McGonagle, 57, was named administrator of the Boston Housing Authority. He succeeds his longtime boss and friend Sandra Henriquez, who is moving on to a major housing post in the Obama administration. McGonagle had been deputy administrator for 17 years.

His major responsibility has been to maintain - or achieve - racial harmony in public housing. Under both Ray Flynn and Tom Menino, he has been troubleshooter, sounding board, and problem solver.

He was a natural in the post, having grown up in public housing himself, in the Mary Ellen McCormack development in South Boston. Harry Spence brought him into the agency in 1981, from the South Boston Boys and Girls Club. But his ascent really began in 1987, when Flynn agreed to integrate the housing projects in South Boston and Charlestown. That was a charged proposition.

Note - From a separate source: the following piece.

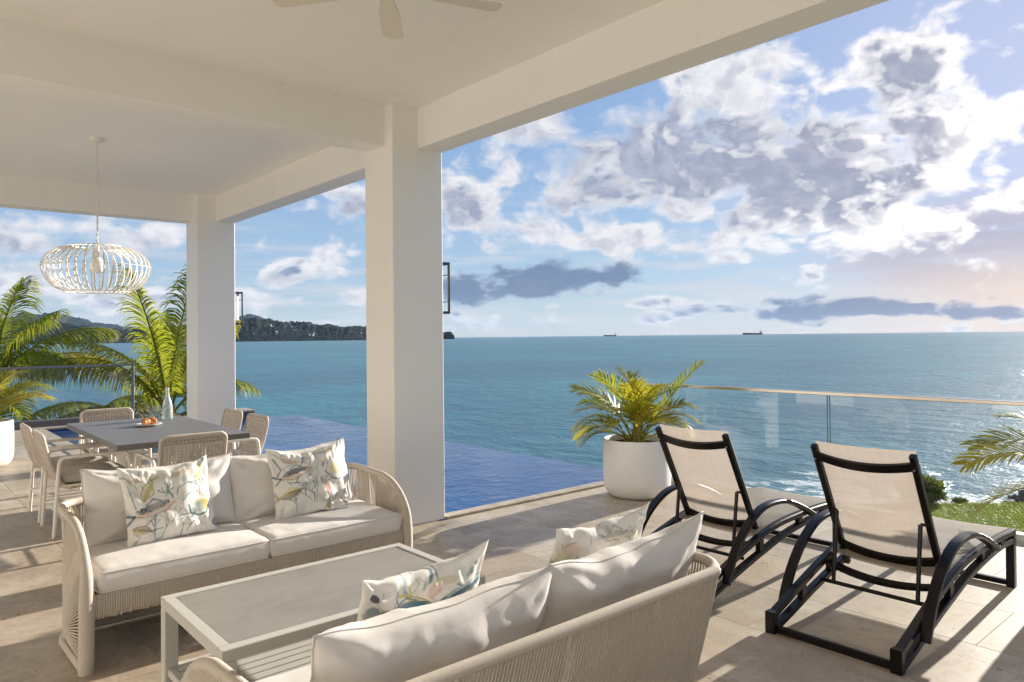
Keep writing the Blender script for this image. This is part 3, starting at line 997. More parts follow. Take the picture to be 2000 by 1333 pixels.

It is no exaggeration to say that, a decade after busing, people of color didn't venture into Charlestown or Southie unless it was absolutely necessary. In one sign of the delicacy of the situation, Flynn announced his housing project integration plan in the Patriot Ledger of Quincy, as if he wanted to hide it from his constituents.

The busing crisis was very much in Flynn's thoughts as he pondered how to desegretate projects. Specifically, he was sensitive to the feeling, especially in South Boston, that busing had been imposed on residents from outside. He wanted to avoid that perception.

"One of the biggest criticisms of the busing crisis was that it was foisted by a judge from Wellesley," McGonagle said yesterday. "I'm a project kid from 170 Dorchester St. Nobody could say I was an outsider, because it wasn't true. I had a personal relationship with hundreds of people, and I had credibility."

He would need that credibility. "It was very hostile," McGonagle said. "There were predictions that this would be as disastrous - or perhaps more disastrous - as the busing crisis. Some people were saying that moving children on yellow buses was one thing, but moving families into the neighborhood had the potential to be a disaster. We prepared for the worst and hoped for the best."

Managing desegregation meant keeping an eye on every family that moved in, working hand in hand with the police Community Disorders Unit.

The worst fears of violence were never realized, which is not to say that there were never any problems. There were.

In 1989, a black family at the McCormack had shots fired into their door. Flynn, Police Commissioner Mickey Roache, and Cardinal Bernard Law visited the family that night, in an effort to send the message that violence would not be tolerated. The family was eventually given a Section 8 certificate and relocated outside public housing.

The worst of the racial violence came not at the beginning of desegregation, as many expected, but several years later, as families of color began to achieve critical mass in the early 1990s.

Now, families of color are a large majority in all the city's housing developments, regardless of neighborhood. That trend has largely been driven by immigrants and other new arrivals who have no memory and little knowledge of the turbulent but relatively recent past.

As McGonagle prepares to replace Henriquez as head of the Boston Housing Authority, he counts her as the best of the six administrators he has worked for and the most effective head the agency has had. She transformed an enormously troubled BHA into one that wins kudos, he says.

The agency McGonagle inherits is no longer defined by racial strife. "I'm humbled and very proud," McGonagle said. "I guess I feel like a guy who's played every position who finally gets a shot at the pitcher's mound."